Eglises d'Asie

La canonisation par l’Eglise orthodoxe de 222 de ses martyrs chinois n’a pas soulevé l’ire des autorités chinoises

Publié le 18/03/2010




Contrairement aux très fortes réactions des autorités chinoises à la canonisation à Rome le 1er octobre dernier de 120 martyrs de l’Eglise catholique en Chine (3), la canonisation en août dernier à Moscou par l’Eglise orthodoxe de 222 de ses martyrs chinois est passée quasiment inaperçue. Selon Nikitas Lulias, métropolite des orthodoxes de Hongkong et du Sud-Est asiatique, la Chine et ses dirigeants n’ont manifesté aucune réaction à ces canonisations, ces 222 chrétiens, tous tués lors de l’insurrection des Boxers en 1900, étant pourtant les premiers saints ainsi reconnus par l’Eglise orthodoxe russe.

Selon le métropolite Lulias, qui réside à Hongkong, la différence de réaction de la part des autorités chinoises à ces deux événements de nature religieuse peut s’expliquer de plusieurs façons. Premièrement, les structures de l’Eglise catholique et celles de l’Eglise orthodoxe diffèrent et le statut du Vatican, en tant qu’Etat, a pu jouer un rôle dans les tensions entre l’Eglise catholique et le gouvernement chinois. Deuxièmement, l’importance numérique des orthodoxes en Chine est sans commune mesure avec celle des catholiques. Bien que les orthodoxes soient présents en Chine depuis 300 ans, précise le métropolite Lulias, l’Eglise orthodoxe y est très petite. On ne peut donner de chiffres précis quant au nombre de fidèles car, poursuit-il, des groupes d’orthodoxes pratiquent leur foi clandestinement, mais il est connu qu’il n’existe qu’une seule église orthodoxe en fonctionnement dans tout le pays. Elle est située à Harbin, capitale de la province du Heilongjiang, dans le nord-est du pays, région où historiquement la présence orthodoxe est la plus importante. Le seul pope chinois est mort il y a peu de temps et, rappelle encore le métropolite Lulias, l’Eglise orthodoxe en Chine travaille toujours à former son propre clergé.

Le troisième facteur qui différencie les saints catholiques des saints orthodoxes tient à leur mode de désignation. Tandis que l’Eglise catholique proclame saint un personnage après une longue et minutieuse enquête, pour l’Eglise orthodoxe, explique le métropolite Lulias, la canonisation est moins formelle.

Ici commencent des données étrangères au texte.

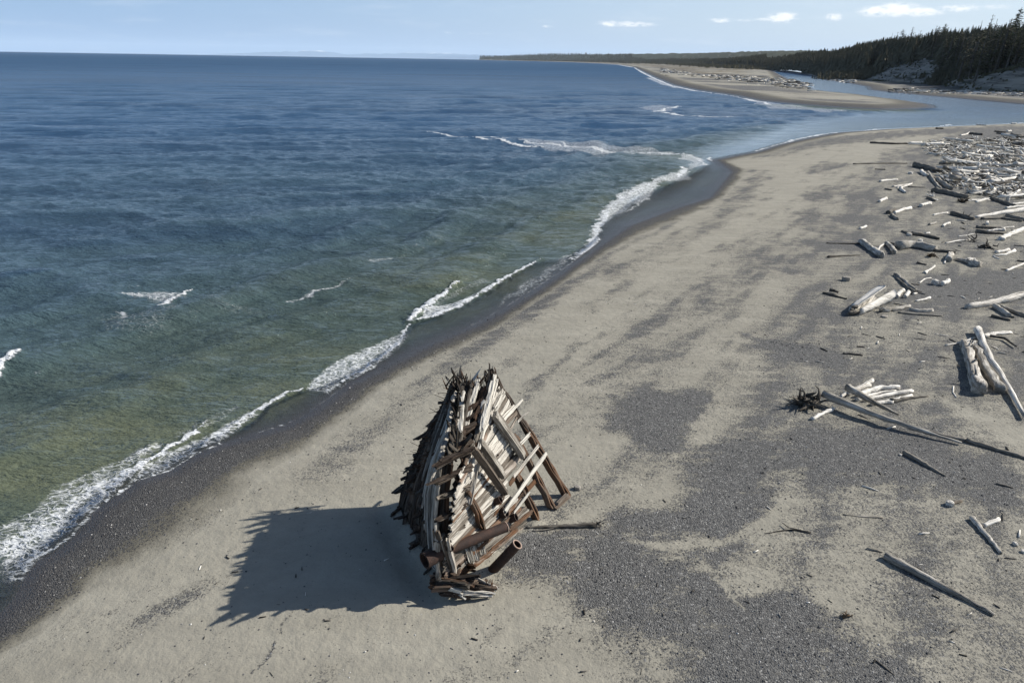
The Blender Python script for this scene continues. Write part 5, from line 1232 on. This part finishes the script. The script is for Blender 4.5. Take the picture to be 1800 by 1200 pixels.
# small driftwood and sticks scattered over the right-hand beach
wd = Wood(10)
for k in range(350):
    px = rj.uniform(1400, 1820); py = rj.uniform(236, 640) if k < 330 else rj.uniform(600, 1190)
    if px < 1800 - (py - 230) * .9 and py < 600: continue
    p = GP(px, py); a = rj.gauss(.1, .8); ln = rj.uniform(.12, .8) * (1 if py > 420 else 2.0); d = Vector((math.cos(a), math.sin(a), 0)); r = ln * rj.uniform(.03, .09)
    wd.tube([p + Vector((0, 0, r * .6)), p + d * ln * .5 + Vector((0, 0, r)), p + d * ln + Vector((0, 0, r * .6))], [r, r, r * .5], 5, tone=rj.choice([.9, .8, .5, .2, .1, .1]))
for k in range(150):                                     # dark crumbs of wrack over all the sand
    px = rj.uniform(300, 1800); py = rj.uniform(480, 1190)
    p = GP(px, py)
    if float(sdf(np.array([p.x]), np.array([p.y]), NB)[0]) < 5: continue
    a = rj.uniform(0, 3.1); ln = rj.uniform(.06, .28); d = Vector((math.cos(a), math.sin(a), 0)); r = rj.uniform(.012, .035)
    wd.tube([p + Vector((0, 0, r * .6)), p + d * ln + Vector((0, 0, r))], [r, r * .6], 5, tone=rj.choice([.02, .1, .2, .9]))
ob = wd.build('scattered_sticks', M_DRIFT, None, (0, 0, 0), smooth=True); tag(ob, 'small sticks and wrack scattered over the beach', 'driftwood', kind='stuff')
# driftwood strewn on the spit and along the far bank
wd = Wood(12)
for k in range(1500):
    t = rj.random(); px = 1160 + 260 * t ** .9; py = 126 + 27 * t + rj.gauss(0, 2.2 + 2.0 * t)
    if rj.random() < .25: px = rj.uniform(1435, 1500); py = 140 + (px - 1435) * .085 + rj.uniform(-3, 1)
    if rj.random() < .22: px = rj.uniform(1560, 1800); py = 160 + (px - 1560) * .04 + rj.gauss(0, 1.6)
    p = G(px, py); g_ = gz(p.x, p.y) if p.y < 1200 else .8
    if g_ > 5: continue
    k_ = p.length / 700; a = rj.gauss(0, .7); ln = rj.uniform(2, 9) * max(1, k_ * .8); d = Vector((math.cos(a), math.sin(a), 0)); r = rj.uniform(.2, .45) * max(1, k_)
    q = Vector((p.x, p.y, g_ + r * .6)); wd.tube([q, q + d * ln], [r, r * .6], 5, tone=rj.choice([.95, .9, .8, .5, .25, .1]))
ob = wd.build('spit_driftwood', M_DRIFT, None, (0, 0, 0), smooth=True); tag(ob, 'driftwood strewn over the sand spit and far bank', 'driftwood', kind='stuff')

# pebbles, real stones on the nearest ground: placed where the gravel is
rp = np.random.RandomState(4); Npt = 130000
ang = rp.uniform(-.72, .72, Npt); rad = 17 + 45 * rp.rand(Npt) ** 1.3
xs = rad * np.sin(ang); ys = rad * np.cos(ang); sN = sdf(xs, ys, NB)
gf = np.zeros(Npt)
for pl, k in PATCH[:6]:
    Pp = [G(x, y).to_2d() for x, y in pl]; gf = np.maximum(gf, k * sstep(-1.2, .8, sdf(xs, ys, Pp)))
berm = (sN > .2) & (sN < 2.6)
ok = (sN > .15) & (rp.rand(Npt) < np.maximum(.05 + .4 * gf * fbm(xs * .5, ys * .5) * 1.5, berm * .45))
xs, ys = xs[ok], ys[ok]; zs = ground_z(xs, ys); npb = len(xs)
base = np.array([(1, 0, 0), (.3, .95, 0), (-.8, .6, 0), (-.8, -.6, 0), (.3, -.95, 0), (0, 0, .75), (.15, .1, -.5)])
sz = (.010 + .034 * rp.rand(npb) ** 4) * (.8 + np.hypot(xs, ys) / 60)
an = rp.uniform(0, 6.28, npb); el_ = rp.uniform(.6, 1, npb)
bx = base[None, :, 0] * np.cos(an)[:, None] - base[None, :, 1] * np.sin(an)[:, None] * el_[:, None]; by = base[None, :, 0] * np.sin(an)[:, None] + base[None, :, 1] * np.cos(an)[:, None] * el_[:, None]
V = np.stack([xs[:, None] + bx * sz[:, None], ys[:, None] + by * sz[:, None], zs[:, None] + base[None, :, 2] * sz[:, None] + sz[:, None] * .2], 2).reshape(-1, 3)
tri = np.array([(0, 1, 5), (1, 2, 5), (2, 3, 5), (3, 4, 5), (4, 0, 5), (1, 0, 6), (2, 1, 6), (3, 2, 6), (4, 3, 6), (0, 4, 6)])
Ft = (tri[None] + (np.arange(npb) * 7)[:, None, None]).reshape(-1, 3)
mt, n, b = newmat('pebble_stone'); tn = n.attr('tone')
n.link(n.cramp(tn, [(0, (.018, .018, .020)), (.55, (.07, .07, .074)), (.85, (.16, .155, .15)), (.95, (.30, .29, .27)), (1, (.62, .60, .57))]), b.inputs['Base Color']); b.inputs['Roughness'].default_value = .7
ob = np_mesh('pebbles', V, [Ft], [mt], False, {'tone': np.repeat(rp.rand(npb), 7)}); tag(ob, 'loose pebbles strewn over sand and gravel', 'pebbles', kind='stuff')

# ---------------------------------------------------------------- trees
mt, n, b = newmat('conifer_needles'); oi = n.new('ShaderNodeObjectInfo').outputs['Random']; tcc = n.new('ShaderNodeTexCoord').outputs['Object']
tv = n.noise(n.new('ShaderNodeNewGeometry').outputs['Position'], .12, 3, .6)
n.link(n.mix(oi, n.mix(tv, (.045, .062, .036), (.14, .155, .085)), n.mix(tv, (.062, .062, .040), (.18, .155, .105))), b.inputs['Base Color']); b.inputs['Roughness'].default_value = .8; b.inputs['Specular IOR Level'].default_value = .1
M_NEEDLE = mt
mt, n, b = newmat('conifer_bark'); tcc = n.new('ShaderNodeTexCoord').outputs['Object']
n.link(n.mix(n.noise(n.vscale(tcc, (3, 3, .5)), 1.0, 4, .6), (.05, .043, .036), (.17, .155, .135)), b.inputs['Base Color']); b.inputs['Roughness'].default_value = .9
M_BARK = mt
class Tri:
    def __init__(s): s.v = []; s.t = []
    def tri(s, a, b, c): k = len(s.v); s.v += [tuple(a), tuple(b), tuple(c)]; s.t.append((k, k + 1, k + 2))
    def tube(s, pts, rad, sides=5):
        base = len(s.v)
        for p, r in zip(pts, rad):
            for c in range(sides):
                t = 6.2832 * c / sides; s.v.append((p[0] + r * math.cos(t), p[1] + r * math.sin(t), p[2]))
        for i in range(len(pts) - 1):
            for c in range(sides):
                a = base + i * sides + c; b = base + i * sides + (c + 1) % sides; s.t += [(a, b, b + sides), (a, b + sides, a + sides)]
def conifer(seed, H=28.0, base=.25, width=4.2, dense=1.0, wind=.35, dead=False):
    """unit tree: returns crown and trunk meshes"""
    r = random.Random(seed); tr = Tri(); cr = Tri(); lx = [(0, 0, -1.5)]
    for i in range(1, 8): lx.append((lx[-1][0] + r.gauss(.12 * wind, .18), lx[-1][1] + r.gauss(0, .18), H * i / 7))
    tr.tube(lx, [.42 * (1 - i / 7.6) + .04 for i in range(8)], 6)
    def at(z): i = min(6, max(0, int(z / H * 7))); f = z / H * 7 - i; a, b = lx[i], lx[i + 1]; return Vector((a[0] + (b[0] - a[0]) * f, a[1] + (b[1] - a[1]) * f, z))
    z = H * base; k = 0
    while z < H * .985:
        f = (z / H - base) / (1 - base); env = width * 1.15 * (min(1, .35 + 2.2 * f) * (1 - f) ** .75 + .05)
        if r.random() < .16: z += r.uniform(.6, 2.0)
        nb = 4 if f > .65 and not dead else 3
        for _ in range(nb):
            a = r.uniform(0, 6.28); L = env * r.uniform(.35, 1.3) * (1 + wind * math.cos(a)) * (.5 if dead else 1)
            if L < .25: continue
            p = at(z + r.uniform(-.3, .3)); up = r.uniform(-.22, .34); d = Vector((math.cos(a), math.sin(a), up)); q = p + d * L
            if dead or r.random() < .12: 
                s_ = Vector((-d.y, d.x, 0)) * .07; tr.v += [tuple(p - s_), tuple(p + s_), tuple(q)]; tr.t.append((len(tr.v) - 3, len(tr.v) - 2, len(tr.v) - 1))
                if dead: continue
            m_ = int(3.2 * dense * (1 + L / 3))
            for j in range(m_):
                t = r.uniform(.12, 1.05) ** .8; c = p.lerp(q, t) + Vector((r.gauss(0, .28), r.gauss(0, .28), r.gauss(-.12, .2))) * (1 - .6 * f)
                sc = r.uniform(.5, 1.05) * (1.1 - .4 * t) * (1 - .55 * f); dv = Vector((d.x + r.gauss(0, .5), d.y + r.gauss(0, .5), r.gauss(-.1, .35))).normalized(); sv = Vector((-dv.y, dv.x, r.gauss(0, .5))).normalized()
                cr.tri(c + dv * sc * 1.5, c + sv * sc * .62, c - sv * sc * .62); 
                if j % 2: cr.tri(c - dv * sc * .5, c + sv * sc * .7 + Vector((0, 0, -.2)), c + Vector((0, 0, -sc)))
        z += r.uniform(.42, .75) * (1.6 if dead else 1); k += 1
    return cr, tr
def trimesh(name, T, mat):
    me = bpy.data.meshes.new(name); me.from_pydata(T.v, [], T.t); me.materials.append(mat); me.update(); return me
PROTO = []
specs = [(1, 30, .22, 4.6, 1.0, .45, False), (2, 27, .30, 4.0, .9, .5, False), (3, 24, .12, 4.6, 1.1, .25, False), (4, 32, .38, 4.2, .8, .6, False), (5, 22, .08, 4.4, 1.1, .2, False), (6, 28, .45, 5.0, .8, .7, False), (7, 27, .5, 2.6, .6, .4, True)]
for s_ in specs:
    cr, tr = conifer(*s_); PROTO.append((trimesh('crown', cr, M_NEEDLE) if cr.t else None, trimesh('trunk', tr, M_BARK), s_[1]))
def tree(x, y, kind, sc, rot, label, group=None, z=None, name='spruce_tree', lean=0.0, slim=1.0):
    e = empty(name, (x, y, gz(x, y) - .3 if z is None else z)); e.scale = (sc * slim, sc * slim, sc); e.rotation_euler = (0, lean, rot); tag(e, label, 'tree', group)
    cm_, tm_, _ = PROTO[kind]
    if cm_ is not None: o = bpy.data.objects.new('crown', cm_); COL.objects.link(o); o.parent = e
    o = bpy.data.objects.new('trunk', tm_); COL.objects.link(o); o.parent = e
    return e
def polar_at(px, D): p = PD(px, D); return p.x, p.y
rt = random.Random(31)
def ztop(px, py, D):
    d = ray(px, py); return CAM_H + D * d.z / math.hypot(d.x, d.y)
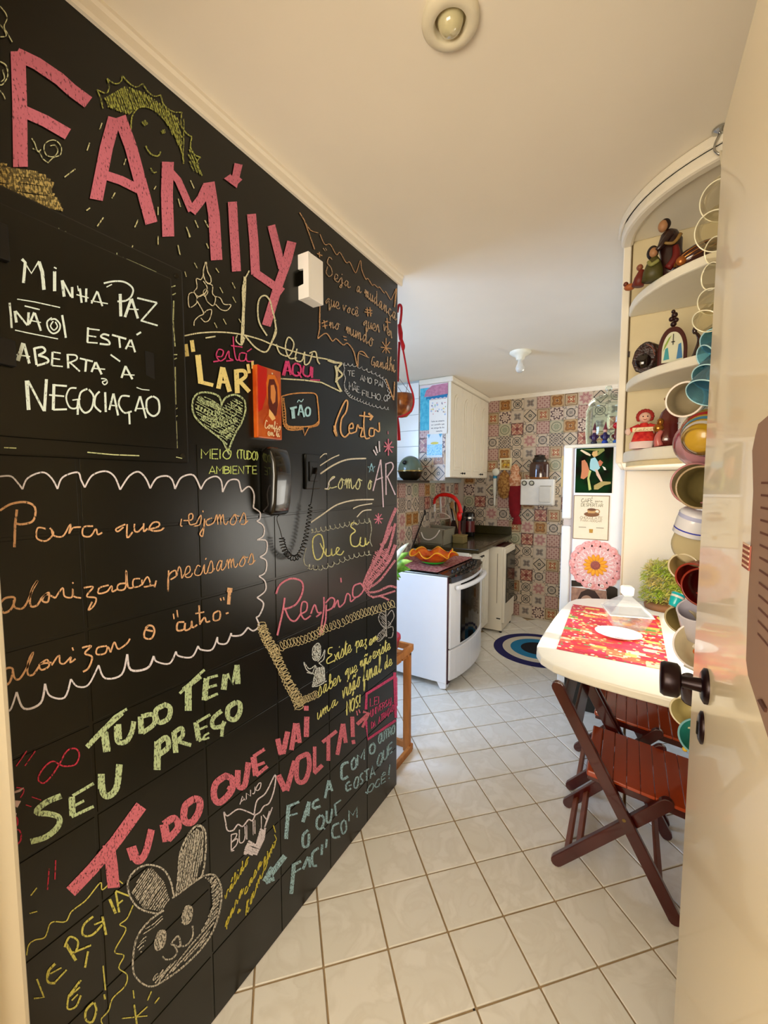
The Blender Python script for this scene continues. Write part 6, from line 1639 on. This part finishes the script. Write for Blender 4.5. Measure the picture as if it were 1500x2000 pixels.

Le témoignage des personnes qui ont assisté au martyre des futurs saints ou la seule révélation divine peuvent suffire à proclamer un saint. Pour les martyrs orthodoxes de l’insurrection des Boxers, l’archimandrite Innokenty, chef de la mission orthodoxe de Pékin en 1900, est celui par qui les témoignages des martyrs ont pu être connus. Dans les deux nuits des 11 et 24 juin 1900, des mots d’ordre avaient été répandus pour appeler à tuer tous les chrétiens et ceux qui les protégeaient. Parmi les victimes orthodoxes figurent des clercs, des laïcs hommes et femmes, ainsi que des enfants (dont le fils âgé de sept ans d’un pope, lui-même martyrisé). Peu après ces semaines sanglantes, les orthodoxes chinois ainsi martyrisés ont eu droit à la vénération reconnue à ceux qui ont donné leur vie pour leur foi. Leur vénération fut très rapidement approuvée par le Synode de l’Eglise orthodoxe russe.

D’ici à la fin de cette année, le premier livre de prières dédié à la mémoire de ces saints martyrs orthodoxes sera publié à Hongkong et une grande icône les représentant sera placée dans l’unique chapelle orthodoxe de Hongkong.